Constellations are regions of the sky that are grouped around collections of stars that seem to draw pictures in the night sky. The famous ones include Ursa Major, Orion and Cygnus. From where we stand*, Ursa Major is so called because the stars that form it look a bit like a badly-conceived dot-to-dot image of a big bear; Orion looks, if you squint, a bit like a magnificent and heroic mythological hunter, and Cygnus, after a couple of Irn Brus, looks a bit like a majestic swan gliding serenely along the band of the Milky Way.

These are patterns picked out by human brains, those particularly effective pattern-spotting devices**, and these connections between the stars are, largely, there simply inside our minds alone.

Put another way, the stars in a constellation are not (usually) related to each other in any physical sense: they're much too far apart to affect each other gravitationally, and they're all sorts of distances away from us.

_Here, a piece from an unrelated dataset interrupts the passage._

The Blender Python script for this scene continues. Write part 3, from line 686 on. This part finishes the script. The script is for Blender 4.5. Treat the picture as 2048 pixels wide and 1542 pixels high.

In fact, many of the stars that make up the constellations are just as far away from each other as they are from us. Who knows, maybe our own Sun is part of some distant civilisation's perceived sky-picture?
A map of The Plough, via Wikimedia Commons

If you want to look at some specifics, then let's pick one of the most famous of our human star-pictures: The Plough (also known as the Big Dipper). The Plough is an asterism that is part of the constellation of Ursa Major, and looks like a giant saucepan in the sky.

To the right is a map of The Plough including the names of the stars that contribute to its image. The star labelled Mizar is the closest of these stars to us, at 78 light years away. Alioth, the closest of these stars to Mizar from our point of view, is 81 light years away from us- that's 3 light years further away from us than Mizar. The closest star to us (other than the Sun) is only 4 light years away, and we can barely see it from here. Dubhe is a whopping 124 light years away from us- that's 43 light years further than Mizar, or more than ten times the distance that Proxima Centauri is from our own Sun.

Here's a video that might help to get the point across. It starts off with our view of The Plough, and rotates to see the same collection of stars from different angles:

Another way to think about the way these stars, and those in the other constellations above our heads, are laid out in space is to look at one of those classic tourist photos of the leaning tower of Pisa, with some grinning plonker in the foreground pretending to use all his or her strength to hold the tower up. You can see loads of them here. These pictures work in the same way that the constellations do: your brain is fooled into thinking that because two things (grinning plonker and leaning tower) appear to be next to each other that they're actually close together. In reality the grinning plonker is much closer to the camera than Italy's most famous landmark: the connection is an apparent one, rather than a real one. The same is true with asterisms and constellations.

* Or sit, or lean, or cling desperately to a tiny ball of rock hurtling and whirling through a vast and dangerous universe. Take your pick.
** Too effective, which is why we so often see patterns where there really are none: faces of wolves in butterfly wings, asterisms in the sky, and depictions of Jesus on slices of toast.